Abstract

During the last decade, scholars of religion have researched Star Wars-based Jediism, the Tolkien-inspired Elven community, and other religious movements inspired by popular fiction. This article raises two related questions about this new kind of religion: what should we call it?, and what differentiates it from conventional religion on the one hand, and from fandom on the other? Referring to Jean Baudrillard, Adam Possamai has suggested referring to new religions based on popular culture as ‘hyper-real religions’. I contend, however, that for Baudrillard, all religions are hyper-real in the sense that they ascribe reality to the socially constructed. I therefore offer fiction-based religion as a more accurate term. Fiction-based religions draw their main inspiration from fictional narratives (e.g. Star Wars and The Lord of the Rings) which do not claim to refer to the actual world, but create a fictional world of their own. As such, they can be contrasted with conventional (or ‘history’-based) religions whose core narratives (e.g. the Gospels) do claim to refer to the actual world and therefore fall under the narrative meta-genre of history, although they do not correspond with the actual world from a historian's perspective.
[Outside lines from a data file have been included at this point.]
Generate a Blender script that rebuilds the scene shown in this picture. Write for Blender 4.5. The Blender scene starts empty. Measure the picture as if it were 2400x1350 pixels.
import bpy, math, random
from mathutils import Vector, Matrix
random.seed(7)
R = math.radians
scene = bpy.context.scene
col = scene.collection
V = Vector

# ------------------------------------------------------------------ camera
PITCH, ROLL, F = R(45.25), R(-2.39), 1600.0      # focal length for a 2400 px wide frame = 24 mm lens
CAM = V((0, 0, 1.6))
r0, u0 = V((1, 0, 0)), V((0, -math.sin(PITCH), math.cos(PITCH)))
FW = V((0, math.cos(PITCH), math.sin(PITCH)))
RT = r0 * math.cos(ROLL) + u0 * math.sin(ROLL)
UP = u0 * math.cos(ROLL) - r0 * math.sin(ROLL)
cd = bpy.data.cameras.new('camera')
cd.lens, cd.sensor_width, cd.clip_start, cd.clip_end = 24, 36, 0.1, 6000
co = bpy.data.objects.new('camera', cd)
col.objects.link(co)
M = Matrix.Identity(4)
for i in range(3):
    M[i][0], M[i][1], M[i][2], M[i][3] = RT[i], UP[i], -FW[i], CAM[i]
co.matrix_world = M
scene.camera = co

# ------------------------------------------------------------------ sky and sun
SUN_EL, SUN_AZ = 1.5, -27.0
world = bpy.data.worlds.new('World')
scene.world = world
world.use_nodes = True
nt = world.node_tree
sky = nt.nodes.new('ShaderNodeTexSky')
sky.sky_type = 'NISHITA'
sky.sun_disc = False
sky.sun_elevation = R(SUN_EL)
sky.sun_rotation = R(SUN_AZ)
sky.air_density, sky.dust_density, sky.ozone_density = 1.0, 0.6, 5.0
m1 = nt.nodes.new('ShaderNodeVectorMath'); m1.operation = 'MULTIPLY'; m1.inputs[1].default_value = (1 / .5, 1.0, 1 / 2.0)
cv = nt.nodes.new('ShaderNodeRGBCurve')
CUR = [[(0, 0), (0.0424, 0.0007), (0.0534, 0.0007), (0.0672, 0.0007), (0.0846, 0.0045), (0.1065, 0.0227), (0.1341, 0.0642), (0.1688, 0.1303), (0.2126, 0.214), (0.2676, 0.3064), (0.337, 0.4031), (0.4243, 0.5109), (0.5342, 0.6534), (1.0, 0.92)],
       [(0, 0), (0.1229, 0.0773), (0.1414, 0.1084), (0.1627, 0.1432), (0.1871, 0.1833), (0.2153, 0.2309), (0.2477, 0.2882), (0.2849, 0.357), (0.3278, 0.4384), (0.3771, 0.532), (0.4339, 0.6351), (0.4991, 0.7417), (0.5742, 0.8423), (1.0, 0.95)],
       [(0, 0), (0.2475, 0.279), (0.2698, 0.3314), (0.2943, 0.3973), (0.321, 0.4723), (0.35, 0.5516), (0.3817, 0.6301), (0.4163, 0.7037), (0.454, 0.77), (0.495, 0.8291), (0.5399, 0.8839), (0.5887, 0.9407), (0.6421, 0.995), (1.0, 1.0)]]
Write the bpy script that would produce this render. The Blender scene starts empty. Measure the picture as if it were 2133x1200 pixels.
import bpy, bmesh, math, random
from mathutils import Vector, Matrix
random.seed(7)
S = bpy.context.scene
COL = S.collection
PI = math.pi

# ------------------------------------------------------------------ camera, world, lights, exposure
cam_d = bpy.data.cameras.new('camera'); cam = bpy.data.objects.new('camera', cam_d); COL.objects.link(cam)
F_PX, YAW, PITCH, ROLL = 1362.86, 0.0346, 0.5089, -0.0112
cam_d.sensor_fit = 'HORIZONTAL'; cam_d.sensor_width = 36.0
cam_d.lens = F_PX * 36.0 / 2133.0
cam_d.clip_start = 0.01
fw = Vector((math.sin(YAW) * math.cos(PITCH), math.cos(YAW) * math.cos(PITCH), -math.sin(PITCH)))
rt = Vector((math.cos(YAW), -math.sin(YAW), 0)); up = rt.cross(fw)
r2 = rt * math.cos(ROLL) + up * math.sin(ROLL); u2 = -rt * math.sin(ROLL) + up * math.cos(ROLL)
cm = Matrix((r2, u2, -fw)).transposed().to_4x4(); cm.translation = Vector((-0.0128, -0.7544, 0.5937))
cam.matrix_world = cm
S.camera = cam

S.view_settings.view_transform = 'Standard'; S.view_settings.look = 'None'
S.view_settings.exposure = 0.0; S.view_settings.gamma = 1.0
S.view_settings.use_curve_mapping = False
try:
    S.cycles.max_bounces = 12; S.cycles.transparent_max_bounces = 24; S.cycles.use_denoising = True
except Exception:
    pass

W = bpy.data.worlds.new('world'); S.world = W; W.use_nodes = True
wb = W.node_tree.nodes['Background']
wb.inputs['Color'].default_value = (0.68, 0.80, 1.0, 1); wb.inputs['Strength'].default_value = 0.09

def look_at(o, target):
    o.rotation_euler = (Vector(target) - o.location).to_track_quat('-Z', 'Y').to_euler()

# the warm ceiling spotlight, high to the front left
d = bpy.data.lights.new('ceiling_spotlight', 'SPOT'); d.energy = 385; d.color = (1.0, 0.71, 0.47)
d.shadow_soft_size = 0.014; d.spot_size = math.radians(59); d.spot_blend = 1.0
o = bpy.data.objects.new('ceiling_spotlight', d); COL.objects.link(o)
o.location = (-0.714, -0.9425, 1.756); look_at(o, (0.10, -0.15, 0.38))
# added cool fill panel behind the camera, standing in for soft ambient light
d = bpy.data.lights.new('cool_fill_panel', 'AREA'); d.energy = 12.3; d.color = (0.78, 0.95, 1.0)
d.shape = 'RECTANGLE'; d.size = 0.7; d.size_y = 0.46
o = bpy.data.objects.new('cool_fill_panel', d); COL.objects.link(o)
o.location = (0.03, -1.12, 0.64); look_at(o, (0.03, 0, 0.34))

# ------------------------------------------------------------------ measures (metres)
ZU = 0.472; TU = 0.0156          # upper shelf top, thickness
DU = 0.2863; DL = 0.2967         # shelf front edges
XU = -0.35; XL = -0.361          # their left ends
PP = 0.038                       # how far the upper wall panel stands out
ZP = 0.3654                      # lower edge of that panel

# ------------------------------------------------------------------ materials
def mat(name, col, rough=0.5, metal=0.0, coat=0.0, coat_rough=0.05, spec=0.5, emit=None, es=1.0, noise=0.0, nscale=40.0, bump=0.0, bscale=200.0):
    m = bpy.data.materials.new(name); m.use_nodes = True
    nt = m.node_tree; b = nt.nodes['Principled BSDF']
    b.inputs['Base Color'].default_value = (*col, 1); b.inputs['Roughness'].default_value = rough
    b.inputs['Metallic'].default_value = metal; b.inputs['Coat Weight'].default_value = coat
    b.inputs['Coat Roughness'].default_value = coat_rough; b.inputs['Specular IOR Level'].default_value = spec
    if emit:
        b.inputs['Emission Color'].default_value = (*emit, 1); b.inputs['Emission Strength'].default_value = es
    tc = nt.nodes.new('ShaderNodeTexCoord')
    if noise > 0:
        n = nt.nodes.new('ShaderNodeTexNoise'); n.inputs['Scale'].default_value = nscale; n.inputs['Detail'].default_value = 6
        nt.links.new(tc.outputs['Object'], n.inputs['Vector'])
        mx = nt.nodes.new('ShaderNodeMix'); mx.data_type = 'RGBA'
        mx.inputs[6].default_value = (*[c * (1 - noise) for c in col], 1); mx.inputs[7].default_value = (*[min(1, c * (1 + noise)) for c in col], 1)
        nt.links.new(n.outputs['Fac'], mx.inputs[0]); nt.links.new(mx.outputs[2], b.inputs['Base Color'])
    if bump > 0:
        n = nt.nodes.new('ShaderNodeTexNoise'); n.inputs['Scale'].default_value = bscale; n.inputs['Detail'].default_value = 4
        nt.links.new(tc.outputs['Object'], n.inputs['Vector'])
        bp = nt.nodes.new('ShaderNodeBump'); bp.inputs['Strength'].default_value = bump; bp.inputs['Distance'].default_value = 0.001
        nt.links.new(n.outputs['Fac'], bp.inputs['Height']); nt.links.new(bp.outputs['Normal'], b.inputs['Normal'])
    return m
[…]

Despite their fictional basis, fiction-based religions are genuine religions because the activity and beliefs of which they consist refer to supernatural entities which are claimed to exist in the actual world. As such, fiction-based religions can be contrasted with fandom which, as a form of play, creates a fictional play world rather than making assertions about the actual world. Fiction-based religion emerges when fictional narratives are used as authoritative texts for actual religious practice.